The sergeant was a hotel-keeper from Vienna. He did not believe in revolution in Austria. “Why, if there were disorders like those in Russia, they would be suppressed immediatel­y,” he said. “It would be different, of course, if the Emperor were dethroned. In Moscow, the Bolsheviks had meetings of prisoners and talked of world-revolution. They pay agitators 40 roubles a day.”

Here the little German soldier angrily intervened. “What proof have you of that?” he asked. “Why do you slander the Bolsheviks? I am a member of the prisoners’ committee, I speak at all meetings and get only my regular 40 copecks a day.” “Oh, God forbid!” said the sergeant; “I have nothing to do with politics.” “I am a workman and a Social Democrat,” said the little German. “Who are you?”

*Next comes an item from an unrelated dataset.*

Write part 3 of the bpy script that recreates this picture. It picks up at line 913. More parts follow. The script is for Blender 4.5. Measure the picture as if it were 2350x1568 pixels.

“I am a hotel-keeper,” said the Austrian sergeant. “Then you’re middle class,” said the German, “and you’ve no right to pass judgment on a proper party,” and he contemptuo­usly turned away.

I went up to a group of Hungarian prisoners and addressed them in their own language, whereupon their faces lightened and they became exceedingl­y voluble, and discoursed for half an hour on politics and war. Their view was that revolution was possibly a good thing, but only after the war.

“Revolution destroys discipline and makes war impossible,” they said. “After the war, let Czechs and Ruthenians and Roumanians have all the reforms they want; let there be revolution in France, England, and Germany, but the war must be fairly finished first.”